AUGUSTA — Legislative leaders announced late Monday night that after weeks of negotiations they have reached a deal on the state budget for the next two years.

In a joint written statement, House and Senate leaders said the deal includes tax cuts, investment in students and workers, property tax relief and welfare reform. Details of the deal, which could not be confirmed Monday night, will be presented on the House floor on Tuesday as an amendment to a version of the budget produced by the Legislature’s Appropriations Committee.

Senate President Michael Thibodeau, R-Winterport; House Speaker Mark Eves, D-North Berwick; House Minority Leader Ken Fredette, R-Newport; and Senate Minority Leader Justin Alfond of Portland said in a joint written statement at about 10:30 p.m. Monday that the deal would prevent a shutdown of state government.
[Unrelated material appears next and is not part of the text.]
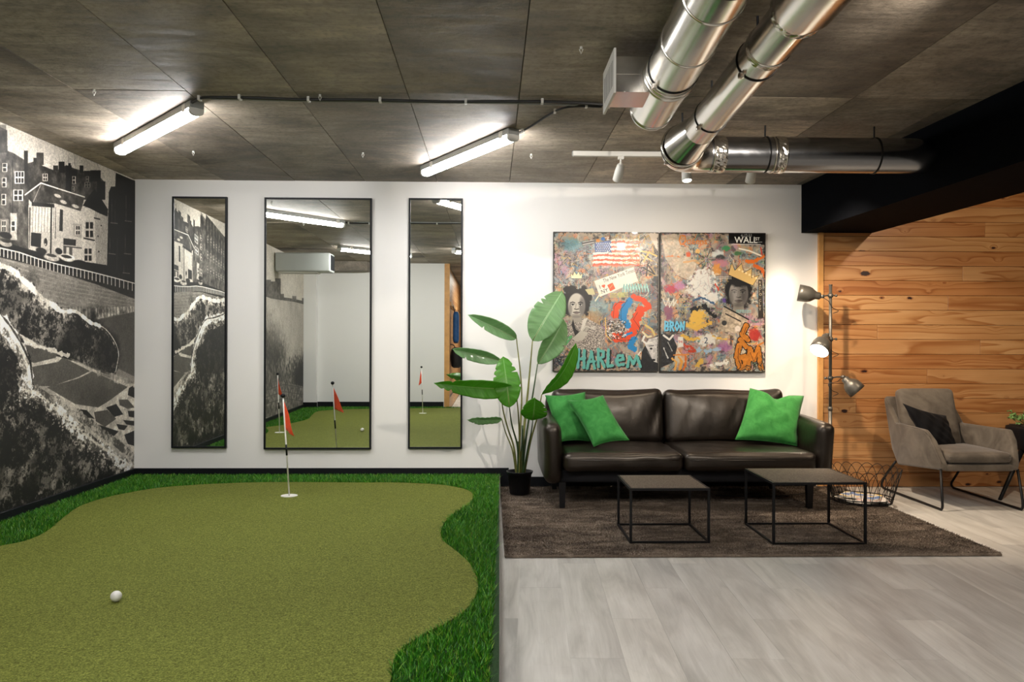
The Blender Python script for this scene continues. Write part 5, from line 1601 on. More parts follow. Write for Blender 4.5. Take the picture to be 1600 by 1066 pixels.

“I believe this budget has something for everyone in Maine,” he said in a written statement. “We were sent here to represent them and I am pleased that we were able to lower their tax burden while at the same time take steps to keep property taxes in check and fund vital state services.”

Details of the agreement were not released Monday evening and would be revealed on Tuesday, according to Jodi Quintero, a spokeswoman for Eves.

“In divided government, compromise is the only option,” said Eves. “I’m pleased we’ve reached an agreement that will grow our economy and improve the lives of Maine families. While no one in our negotiations got everything they wanted, we worked hard to deliver progress for the people of Maine.”


After a House session that ran into the early evening Monday, Democrats held a caucus but did not let a reporter from the Bangor Daily News attend. That’s an indication that leaders were presenting the deal to the caucus.

“Compromise is never easy but this is how governing works,” said Alfond. “In Maine, we can see beyond our differences and find areas of mutual agreement to move our state forward. This budget invests in our youngest and our oldest, our workers and our retirees, and provides a meaningful tax cut to all Mainers.”

Fredette and House Republicans, along with Republican Gov. Paul LePage, have led the opposition against the majority budget deal reached by the Appropriations Committee.

“After weeks of tough negotiations we have reached an agreement that we feel moves Maine forward,” said Fredette.